** Exercise details **
Return, without pictures, the lines from the start of the data through the one that contains "mb.tube([Q[i], Q[i] +".

** Collected data **
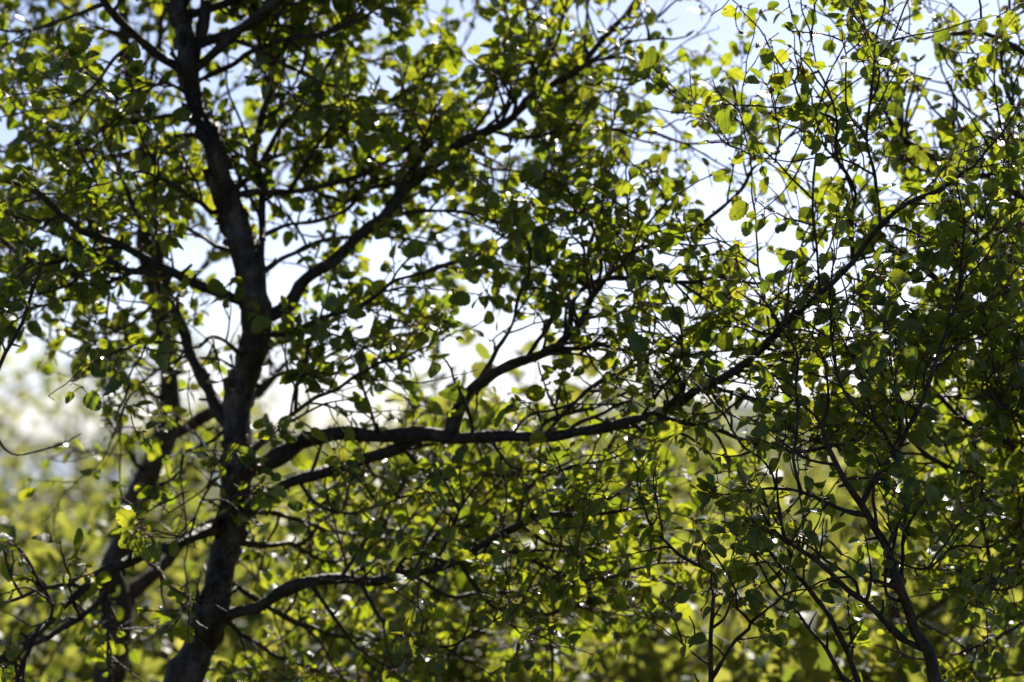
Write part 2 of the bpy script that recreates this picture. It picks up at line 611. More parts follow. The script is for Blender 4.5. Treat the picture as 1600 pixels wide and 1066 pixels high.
def finish_line(idn, P, W, step, wob, rough, sides, mb):
    C = catmull(np.hstack([P, W[:, None]]), step)
    Q, r = C[:, :3], np.maximum(C[:, 3], .0006)
    n_ = len(Q)
    fade = np.minimum(1, np.arange(n_) / 4.0)[:, None]
    Q = Q + np.stack([smooth_noise(n_, wob, 4) for _ in range(3)], 1) * fade
    r = r * (1 + smooth_noise(n_, rough, 2))
    mb.tube(Q, r, sides, rough * (.8 if sides > 12 else .5))
    px = np.array([pixel(q) for q in Q])
    c, s = math.cos(PITCH), math.sin(PITCH)
    dep = (Q[:, 1]) * c + (Q[:, 2] - CAM[2]) * s
    LINES[idn] = (Q, r, dep, px)
    return Q, r


def knobs(mb, Q, r, every):
    """short dead spurs and bud scars that make a birch branch knobbly"""
    acc = 0
    for i in range(1, len(Q) - 1):
        acc += np.linalg.norm(Q[i] - Q[i - 1])
        if acc > every * rng.uniform(.5, 1.6):
            acc = 0
            t = unit(Q[i + 1] - Q[i - 1])
            o_ = unit(np.cross(t, rvec()) + t * rng.uniform(0, .6))
            l = r[i] * rng.uniform(.5, .9) + rng.uniform(.002, .010) * (1 if rng.random() < .8 else 2.2)
            k = min(r[i] * .55, rng.uniform(.0012, .0028))
            mb.tube([Q[i], Q[i] + o_ * l * .6, Q[i] + o_ * (l + r[i] * .3) + rvec() * .001], [k * 1.5, k, k * .8], 5, .1)


def sprout(Q, r, start, every, length, k=1.0, up=.15, toward=0.0):
    sp = Sprays()
    seg = np.concatenate([[0], np.cumsum(np.linalg.norm(np.diff(Q, axis=0), axis=1))])
    L = seg[-1]
    s = L * start + rng.uniform(0, every)
    while s < L:
        i = min(len(Q) - 2, int(np.searchsorted(seg, s)))
        t = unit(Q[min(i + 1, len(Q) - 1)] - Q[max(i - 1, 0)])
        if rng.random() < dens(Q[i]) * 1.1 + .1:
            o_ = unit(np.cross(t, rvec()))
            d = unit(t * rng.uniform(.35, .95) + o_ * rng.uniform(.6, 1.0) + np.array([0, -toward, up]))
            sp.make(Q[i] , d, length * rng.uniform(.45, 1.25), min(.0029, max(.0014, r[i] * .6)), 0, k)
        elif rng.random() < .4:
            o_ = unit(np.cross(t, rvec()))
            sp.cluster(Q[i] + o_ * r[i], o_, k)
        sp.close()
        s += every * .76 * rng.uniform(.6, 1.4)
    t = unit(Q[-1] - Q[-2])
    if r[-1] < .006:
        sp.make(Q[-1], t, length * rng.uniform(.7, 1.2), min(.0022, r[-1]), 0, k)
    return sp


class Tree:
    def __init__(self, name, label, cat, base, group=None):
        self.root = empty(name, base)
        self.base = np.array(base, float)
        tag(self.root, label, cat, group)
        self.todo = []

    def _parent(self, ob):
        ob.parent = self.root
        ob.matrix_parent_inverse.identity()
        ob.data.transform(_tr(-self.base))
        return ob

    def stem(self, idn, pts, w0, w1, d, dd=0, name='trunk', material=None, tail=True, rough=.07, lean=(0, 0), flakes=0, parent=None,
             every=.05, length=.14, k=1.0, start=1.1):
        P, W, D = trace(idn, parent, pts, w0, w1, dd, d)
        if tail:
            P, W = ground_tail(P, W, lean)
        mb = MB()
        Q, r = finish_line(idn, P, W, .014, .0022, rough, 16, mb)
        knobs(mb, Q, r, .07)
        for _ in range(flakes):
            i = rng.randrange(2, len(Q) - 3)
            t = unit(Q[i + 1] - Q[i - 1])
            o_ = unit(np.cross(t, rvec()))
            b = np.cross(t, o_)
            c = Q[i] + o_ * r[i] * .97
            l, h, ww = rng.uniform(.006, .022), rng.uniform(.002, .009), rng.uniform(.004, .012)
            v = [c - b * ww, c + b * ww, c + b * ww * .6 + t * l + o_ * h, c - b * ww * .8 + t * l * .7 + o_ * h * 1.2,
                 c - b * ww - o_ * .002, c + b * ww - o_ * .002, c + b * ww * .6 + t * l + o_ * (h - .0015), c - b * ww * .8 + t * l * .7 + o_ * (h * 1.2 - .0015)]
            mb.add(v, [(0, 1, 2, 3), (7, 6, 5, 4), (0, 3, 7, 4), (1, 5, 6, 2), (3, 2, 6, 7)])
        ob = self._parent(mb.build(name, material or M_TRUNK))
        if start < 1:
            sp = sprout(Q, r, start, every, length, k)
            self._kids(sp, ob)
        return ob

    def _kids(self, sp, ob, lod='near', material=None):
        before = set(COL.objects)
        sp.build(ob, lod, material)
        NLEAF[0] += len(sp.leaf)
        for c in [o for o in COL.objects if o not in before]:
            c.data.transform(_tr(-self.base))

    def branch(self, idn, parent, pts, w0, w1, dd=0.0, start=.12, every=.045, length=.13, k=1.0, d=None, up=.15, toward=0.0,
               material=None, leafy=True, name='branch', lod='near'):
        P, W, D = trace(idn, parent, pts, w0, w1, dd, d)
        mb = MB()
        thick = W[0] > .006
        Q, r = finish_line(idn, P, W, .012 if thick else .009, .0022 if thick else .0013, .13, 11 if thick else 8, mb)
        knobs(mb, Q, r, .022)
        ob = self._parent(mb.build(name, material or M_BARK))
        if leafy:
            self._kids(sprout(Q, r, start, every, length, k, up, toward), ob, lod)
        return ob

    def wild(self, p, d, length, r0, every=.05, tw=.16, k=1.0, name='branch', lod='mid'):
        """a branch outside the traced ones"""
        n_ = max(5, int(length / .07))
        P = [np.array(p, float)]; dirn = unit(d)
        for i in range(n_):
            dirn = unit(dirn + rvec() * .16 + np.array([0, 0, .03]))
            P.append(P[-1] + dirn * length / n_)
        mb = MB()
        P = np.array(P); W = np.linspace(r0, r0 * .25, len(P))
        Q, r = finish_line('_', P, W, .014, .0016, .09, 8, mb)
        knobs(mb, Q, r, .05)
        ob = self._parent(mb.build(name, M_BARK))
        self._kids(sprout(Q, r, .1, every, tw, k), ob, lod)
        return ob


def _tr(v):
    import mathutils
    return mathutils.Matrix.Translation(mathutils.Vector([float(x) for x in v]))


# ------------------------------------------------------------------ the land: meadow, lake, hills
def noise_ground_material(name, stops, scale, rough=.9):
    m, n, o = mat(name)
    tc = node(n, 'ShaderNodeTexCoord')
    nz = node(n, 'ShaderNodeTexNoise'); nz.inputs['Scale'].default_value = scale; nz.inputs['Detail'].default_value = 9; nz.inputs['Roughness'].default_value = .65
    n.links.new(tc.outputs['Object'], nz.inputs['Vector'])
    r = ramp(n, stops)
    n.links.new(nz.outputs[0], r.inputs[0])
    bs = node(n, 'ShaderNodeBsdfPrincipled'); bs.inputs['Roughness'].default_value = rough; bs.inputs['Specular IOR Level'].default_value = .08
    n.links.new(r.outputs[0], bs.inputs['Base Color'])
    bp = node(n, 'ShaderNodeBump'); bp.inputs['Strength'].default_value = .6; bp.inputs['Distance'].default_value = .05
    n.links.new(nz.outputs[0], bp.inputs['Height']); n.links.new(bp.outputs[0], bs.inputs['Normal'])
    n.links.new(bs.outputs[0], o.inputs[0])
    return m


M_MEADOW = noise_ground_material('meadow_grass_ground', [(.3, (.028, .034, .008)), (.5, (.060, .060, .016)), (.72, (.10, .085, .030))], .9)
M_HILL = noise_ground_material('hill_heath', [(.3, (.06, .08, .07)), (.6, (.10, .12, .10)), (.8, (.16, .17, .15))], .02)
m, n, o = mat('lake_water')
bs = node(n, 'ShaderNodeBsdfPrincipled'); bs.inputs['Base Color'].default_value = (.03, .05, .06, 1)
bs.inputs['Roughness'].default_value = .12; bs.inputs['IOR'].default_value = 1.33
tc = node(n, 'ShaderNodeTexCoord'); nz = node(n, 'ShaderNodeTexNoise'); nz.inputs['Scale'].default_value = 1.5; nz.inputs['Detail'].default_value = 6
bp = node(n, 'ShaderNodeBump'); bp.inputs['Strength'].default_value = .5; bp.inputs['Distance'].default_value = .12
n.links.new(tc.outputs['Object'], nz.inputs['Vector']); n.links.new(nz.outputs[0], bp.inputs['Height']); n.links.new(bp.outputs[0], bs.inputs['Normal'])
n.links.new(bs.outputs[0], o.inputs[0])
M_WATER = m


def ground_h(x, y):
    # meadow, flat by the trees, rising gently to the right in the distance
    rise = np.clip((y - 25) / 140, 0, 1) ** 2 * np.clip((x + 4 + y * .02) / 30, -.0, 1) * 1.6
    bump = .05 * np.sin(x * .9 + 1) * np.sin(y * .7) * np.clip((y - 4) / 6, 0, 1)
    return rise + bump


gx = np.concatenate([-np.geomspace(4000, 12, 26), np.linspace(-11, 11, 36), np.geomspace(12, 4000, 26)])
gy = np.concatenate([-np.geomspace(300, 2, 10), np.linspace(-1, 40, 60), np.geomspace(42, 6000, 44)])
X, Y = np.meshgrid(gx, gy)
Z = ground_h(X, Y)
mb = MB()
nx, ny = len(gx), len(gy)
idx = np.arange(nx * ny).reshape(ny, nx)
mb.add(np.stack([X, Y, Z], -1).reshape(-1, 3), np.stack([idx[:-1, :-1], idx[:-1, 1:], idx[1:, 1:], idx[1:, :-1]], -1).reshape(-1, 4))
tag(mb.build('meadow', M_MEADOW), kind='structure')

# lake on the left, 45 to 240 m away
mb = MB()
ang = np.linspace(0, 2 * math.pi, 60, endpoint=False)
rx = 30 * (1 + .12 * np.sin(3 * ang + 1) + .06 * np.sin(7 * ang)); ry = 115 * (1 + .1 * np.sin(2 * ang))
pts = np.stack([-34 + rx * np.cos(ang), 160 + ry * np.sin(ang), np.full(60, .06)], 1)
mb.add(np.vstack([pts, [[-34, 160, .06]]]), None, [(i, (i + 1) % 60, 60) for i in range(60)])
tag(mb.build('lake', M_WATER), kind='structure')

# far ridge
mb = MB()
xs = np.linspace(-1500, 1500, 150)
prof = 9 + 7 * np.sin(xs * .0031 + 1.0) + 5 * np.sin(xs * .0093) + 2 * np.sin(xs * .03)
prof = np.clip(prof + np.clip(xs / 60, -4, 9), 2, None)
rows = []
for k_, (yy, hh) in enumerate(((1150, -.5), (1250, .45), (1330, .85), (1400, 1.0), (1600, .6), (1900, -.2))):
    rows.append(np.stack([xs * (1 + k_ * .04), np.full_like(xs, yy), prof * hh], 1))
V = np.vstack(rows); idx = np.arange(len(V)).reshape(6, 150)
mb.add(V, np.stack([idx[:-1, :-1], idx[:-1, 1:], idx[1:, 1:], idx[1:, :-1]], -1).reshape(-1, 4))
tag(mb.build('hills', M_HILL), kind='structure')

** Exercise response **
Write part 2 of the bpy script that recreates this picture. It picks up at line 611. More parts follow. The script is for Blender 4.5. Treat the picture as 1600 pixels wide and 1066 pixels high.
def finish_line(idn, P, W, step, wob, rough, sides, mb):
    C = catmull(np.hstack([P, W[:, None]]), step)
    Q, r = C[:, :3], np.maximum(C[:, 3], .0006)
    n_ = len(Q)
    fade = np.minimum(1, np.arange(n_) / 4.0)[:, None]
    Q = Q + np.stack([smooth_noise(n_, wob, 4) for _ in range(3)], 1) * fade
    r = r * (1 + smooth_noise(n_, rough, 2))
    mb.tube(Q, r, sides, rough * (.8 if sides > 12 else .5))
    px = np.array([pixel(q) for q in Q])
    c, s = math.cos(PITCH), math.sin(PITCH)
    dep = (Q[:, 1]) * c + (Q[:, 2] - CAM[2]) * s
    LINES[idn] = (Q, r, dep, px)
    return Q, r


def knobs(mb, Q, r, every):
    """short dead spurs and bud scars that make a birch branch knobbly"""
    acc = 0
    for i in range(1, len(Q) - 1):
        acc += np.linalg.norm(Q[i] - Q[i - 1])
        if acc > every * rng.uniform(.5, 1.6):
            acc = 0
            t = unit(Q[i + 1] - Q[i - 1])
            o_ = unit(np.cross(t, rvec()) + t * rng.uniform(0, .6))
            l = r[i] * rng.uniform(.5, .9) + rng.uniform(.002, .010) * (1 if rng.random() < .8 else 2.2)
            k = min(r[i] * .55, rng.uniform(.0012, .0028))
            mb.tube([Q[i], Q[i] + o_ * l * .6, Q[i] + o_ * (l + r[i] * .3) + rvec() * .001], [k * 1.5, k, k * .8], 5, .1)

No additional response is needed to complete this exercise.